BEGIN Dataset content

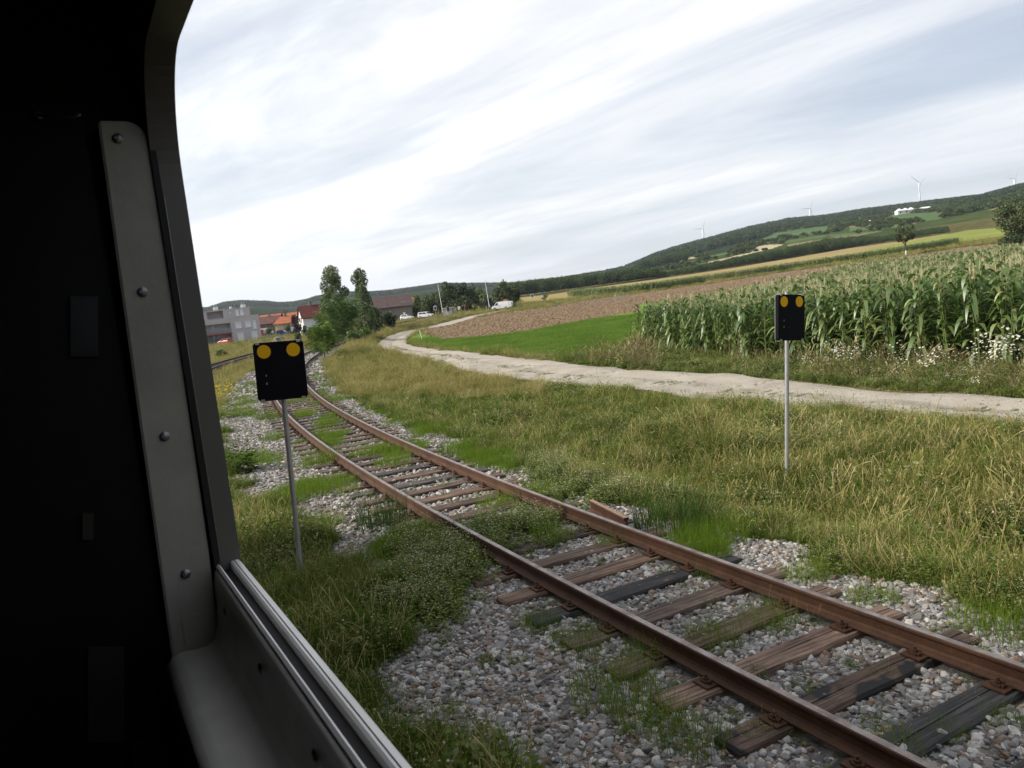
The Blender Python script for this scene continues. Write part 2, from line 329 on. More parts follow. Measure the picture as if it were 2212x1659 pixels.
T_scrub = leafmat('scrub_leaves', [(0, (.024, .040, .012)), (.5, (.055, .080, .024)), (1, (.12, .135, .050))], .2)
M_bark = simple('bark', (.10, .075, .055), .95, 0, .4, 8)
M_whitewash = simple('whitewashed_trunk', (.72, .72, .70), .9, 0, .1, 8)
M_steel = simple('galvanised_steel', (.42, .42, .41), .45, .65, .12, 9)
M_black = simple('black_board_paint', (.004, .004, .005), .7, 0, .3, 12, .12)
M_yellow = simple('amber_reflector', (.74, .40, .004), .5, 0, .05, 60, .2)
M_chip = simple('chipped_paint', (.5, .5, .5), .7)
M_alu = simple('worn_aluminium', (.84, .81, .77), .40, .1, .12, 5)
M_rubber = simple('black_rubber', (.012, .010, .010), .7)
M_trim = simple('grey_trim_paint', (.31, .285, .235), .5, 0, .14, 7, .4, .15, 60)
M_frame = simple('dark_grey_frame_paint', (.115, .105, .09), .45, 0, .1, 3)
M_ledge = simple('light_ledge_paint', (.86, .83, .78), .22, 0, .10, 9, .5, .08, 80)
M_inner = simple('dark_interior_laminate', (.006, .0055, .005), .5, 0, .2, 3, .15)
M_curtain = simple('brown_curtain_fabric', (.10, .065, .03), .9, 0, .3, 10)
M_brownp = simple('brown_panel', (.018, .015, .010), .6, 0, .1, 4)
M_screw = simple('dull_screw_steel', (.24, .24, .23), .35, .8, .1, 10)
M_exterior = simple('carriage_paint', (.16, .03, .03), .4)
def rustmat():
    m, t = newmat('rusty_steel'); p = wpos(t)
    n = noise_n(t, p, 3.0, 6, .65); k = noise_n(t, p, 45, 4, .7)
    v = math_n(t, 'ADD', math_n(t, 'MULTIPLY', n, .6), math_n(t, 'MULTIPLY', k, .4))
    c = ramp_n(t, v, [(.32, (.034, .014, .009)), (.48, (.060, .028, .015)), (.6, (.086, .041, .022)), (.72, (.115, .066, .040))])
    finish(t, bsdf(t, c, .72, .15, .35, k, .35, .003)); return m
M_rust = rustmat()
def railtop():
    m, t = newmat('worn_rail_head'); p = wpos(t)
    n = noise_n(t, p, 5, 6, .65)
    c = ramp_n(t, n, [(.35, (.12, .080, .060)), (.5, (.20, .16, .14)), (.68, (.30, .265, .25))])
    r = ramp_n(t, noise_n(t, p, 14, 4), [(.3, (.27, .27, .27)), (.7, (.48, .48, .48))])
    finish(t, bsdf(t, c, r, .55, .5)); return m
M_head = railtop()
def cmb_grey(t, v):
    c = t.nodes.new('ShaderNodeCombineColor')
    for k in range(3): t.links.new(v, c.inputs[k])
    return c.outputs[0]
def woodmat():
    m, t = newmat('weathered_sleeper_wood'); p = opos(t)
    mp = t.nodes.new('ShaderNodeMapping'); mp.inputs['Scale'].default_value = (1.2, 22, 22); t.links.new(p, mp.inputs[0])
    oi = t.nodes.new('ShaderNodeObjectInfo')
    off = t.nodes.new('ShaderNodeVectorMath'); off.operation = 'ADD'; t.links.new(mp.outputs[0], off.inputs[0])
    cb = t.nodes.new('ShaderNodeCombineXYZ'); t.links.new(math_n(t, 'MULTIPLY', oi.outputs['Random'], 97.), cb.inputs[1]); t.links.new(cb.outputs[0], off.inputs[1])
    g = noise_n(t, off.outputs[0], 1.6, 8, .7, .4); k = noise_n(t, p, 2.2, 4)
    v = math_n(t, 'ADD', math_n(t, 'MULTIPLY', g, .75), math_n(t, 'MULTIPLY', k, .25))
    brown = ramp_n(t, v, [(.36, (.014, .009, .007)), (.46, (.085, .050, .034)), (.58, (.18, .115, .078)), (.7, (.30, .22, .16))])
    grey = ramp_n(t, v, [(.36, (.010, .010, .010)), (.48, (.045, .042, .042)), (.60, (.095, .090, .090)), (.72, (.17, .16, .155))])
    sp_ = t.nodes.new('ShaderNodeSeparateColor'); t.links.new(oi.outputs['Color'], sp_.inputs[0])
    c = mix_n(t, sp_.outputs[0], brown, grey); c = mix_n(t, 1.0, c, cmb_grey(t, sp_.outputs[1]), 'MULTIPLY')
    tar = math_n(t, 'MULTIPLY', ramp_n(t, noise_n(t, p, 1.7, 3), [(.50, (0, 0, 0)), (.54, (1, 1, 1))]), sp_.outputs[2]); c = mix_n(t, tar, c, (.014, .013, .013))
    finish(t, bsdf(t, c, .8, 0, .35, g, .9, .012)); return m
M_wood = woodmat()
def stonemat(name, stops):
    m, t = newmat(name); oi = t.nodes.new('ShaderNodeObjectInfo'); p = wpos(t)
    n = noise_n(t, p, 40, 4, .7)
    v = math_n(t, 'ADD', math_n(t, 'MULTIPLY', oi.outputs['Random'], .85), math_n(t, 'MULTIPLY_ADD', n, .3, -.08))
    finish(t, bsdf(t, ramp_n(t, v, stops), .8, 0, .35, n, .4, .004)); return m
M_stone = stonemat('ballast_stone', [(0, (.055, .053, .050)), (.22, (.17, .163, .156)), (.40, (.29, .28, .268)), (.50, (.20, .14, .095)), (.57, (.13, .12, .11)), (.68, (.36, .348, .33)), (.78, (.50, .48, .45)), (.86, (.24, .175, .12)), (.91, (.10, .052, .034)), (.95, (.28, .21, .14)), (1, (.30, .29, .275))])

# ------------------------------------------------------------------ mesh helpers
def tag(o, label=None, cat=None, group=None, kind=None):
    if label: o['label'] = label
    if cat: o['category'] = cat
    if group: o['group'] = group
    if kind: o['kind'] = kind
    return o
class MB:
    def __init__(s): s.v = []; s.f = []; s.m = []
    def add(s, vs, fs, mi=0):
        o = len(s.v); s.v += [tuple(map(float, q)) for q in vs]; s.f += [tuple(i+o for i in f) for f in fs]; s.m += [mi]*len(fs); return s
    def box(s, x0, x1, y0, y1, z0, z1, mi=0, M=None):
        vs = [(x, y, z) for z in (z0, z1) for y in (y0, y1) for x in (x0, x1)]
        if M is not None: vs = [tuple(M@Vector(q)) for q in vs]
        return s.add(vs, [(0, 2, 3, 1), (4, 5, 7, 6), (0, 1, 5, 4), (2, 6, 7, 3), (0, 4, 6, 2), (1, 3, 7, 5)], mi)
    def tube(s, pts, rad, n=8, mi=0, cap=True):
        pts = [Vector(p) for p in pts]; rings = []
        if not hasattr(rad, '__len__'): rad = [rad]*len(pts)
        for i, p in enumerate(pts):
            a = (pts[min(i+1, len(pts)-1)]-pts[max(i-1, 0)]); a = a.normalized() if a.length > 1e-9 else Vector((0, 0, 1))
            u = a.cross(Vector((0, 1, 0)) if abs(a.y) < .8 else Vector((1, 0, 0))).normalized(); w = a.cross(u)
            rings.append([p+(u*math.cos(2*math.pi*k/n)+w*math.sin(2*math.pi*k/n))*rad[i] for k in range(n)])
        vs = [q for r in rings for q in r]; fs = []
        for i in range(len(pts)-1):
            for k in range(n): fs.append((i*n+k, i*n+(k+1) % n, (i+1)*n+(k+1) % n, (i+1)*n+k))
        if cap: fs += [tuple(range(n))[::-1], tuple(range((len(pts)-1)*n, len(pts)*n))]
        return s.add(vs, fs, mi)
    def prism(s, poly, a, b, mi=0):     # polygon of 3-d points, extruded from offset a to offset b (vectors)
        n = len(poly); a = Vector(a); b = Vector(b)
        vs = [Vector(p)+a for p in poly]+[Vector(p)+b for p in poly]
        return s.add(vs, [tuple(range(n))[::-1], tuple(range(n, 2*n))]+[(i, (i+1) % n, n+(i+1) % n, n+i) for i in range(n)], mi)
    def build(s, name, mats, parent=None, bevel=0, smooth=False, loc=None):
        me = bpy.data.meshes.new(name); me.from_pydata(s.v, [], s.f)
        if not isinstance(mats, (list, tuple)): mats = [mats]
        for m in mats: me.materials.append(m)
        if len(mats) > 1: me.polygons.foreach_set('material_index', s.m)
        me.update()
        bm = bmesh.new(); bm.from_mesh(me); bmesh.ops.recalc_face_normals(bm, faces=bm.faces)
        if bevel: bmesh.ops.bevel(bm, geom=list(bm.edges), offset=bevel, segments=2, affect='EDGES', clamp_overlap=True)
        bm.to_mesh(me); bm.free()
        if smooth:
            for p in me.polygons: p.use_smooth = True
        o = bpy.data.objects.new(name, me); COL.objects.link(o)
        if parent is not None: o.parent = parent
        if loc is not None: o.location = loc
        return o
def empty(name, loc=(0, 0, 0), rz=0):
    e = bpy.data.objects.new(name, None); COL.objects.link(e); e.location = tuple(map(float, loc)); e.rotation_euler = (0, 0, rz); e.empty_display_size = .2; return e
def npmesh(name, V, Fq, mats, mi=None, v=None, link=True, parent=None):
    """V (n,3), Fq (m,k) faces of one size; v = per-face value stored as attribute v"""
    me = bpy.data.meshes.new(name); n, m, k = len(V), len(Fq), Fq.shape[1]
    me.vertices.add(n); me.vertices.foreach_set('co', np.asarray(V, np.float32).ravel())
    me.loops.add(m*k); me.loops.foreach_set('vertex_index', np.asarray(Fq, np.int32).ravel())
    me.polygons.add(m); me.polygons.foreach_set('loop_start', np.arange(m, dtype=np.int32)*k)
    if not isinstance(mats, (list, tuple)): mats = [mats]
    for q in mats: me.materials.append(q)
    if mi is not None: me.polygons.foreach_set('material_index', np.asarray(mi, np.int32))
    me.update(calc_edges=True)
    if v is not None:
        a = me.attributes.new('v', 'FLOAT', 'FACE'); a.data.foreach_set('value', np.asarray(v, np.float32))
    o = bpy.data.objects.new(name, me)
    if link: COL.objects.link(o)
    if parent is not None: o.parent = parent
    return o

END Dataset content

## Problem to work on:
Output exactly the span of lines from the top of the listing through the line holding "(.10, .065, .03), .9, 0, .3, 10)", and leave every picture out.

## In response:
The Blender Python script for this scene continues. Write part 2, from line 329 on. More parts follow. Measure the picture as if it were 2212x1659 pixels.
T_scrub = leafmat('scrub_leaves', [(0, (.024, .040, .012)), (.5, (.055, .080, .024)), (1, (.12, .135, .050))], .2)
M_bark = simple('bark', (.10, .075, .055), .95, 0, .4, 8)
M_whitewash = simple('whitewashed_trunk', (.72, .72, .70), .9, 0, .1, 8)
M_steel = simple('galvanised_steel', (.42, .42, .41), .45, .65, .12, 9)
M_black = simple('black_board_paint', (.004, .004, .005), .7, 0, .3, 12, .12)
M_yellow = simple('amber_reflector', (.74, .40, .004), .5, 0, .05, 60, .2)
M_chip = simple('chipped_paint', (.5, .5, .5), .7)
M_alu = simple('worn_aluminium', (.84, .81, .77), .40, .1, .12, 5)
M_rubber = simple('black_rubber', (.012, .010, .010), .7)
M_trim = simple('grey_trim_paint', (.31, .285, .235), .5, 0, .14, 7, .4, .15, 60)
M_frame = simple('dark_grey_frame_paint', (.115, .105, .09), .45, 0, .1, 3)
M_ledge = simple('light_ledge_paint', (.86, .83, .78), .22, 0, .10, 9, .5, .08, 80)
M_inner = simple('dark_interior_laminate', (.006, .0055, .005), .5, 0, .2, 3, .15)
M_curtain = simple('brown_curtain_fabric', (.10, .065, .03), .9, 0, .3, 10)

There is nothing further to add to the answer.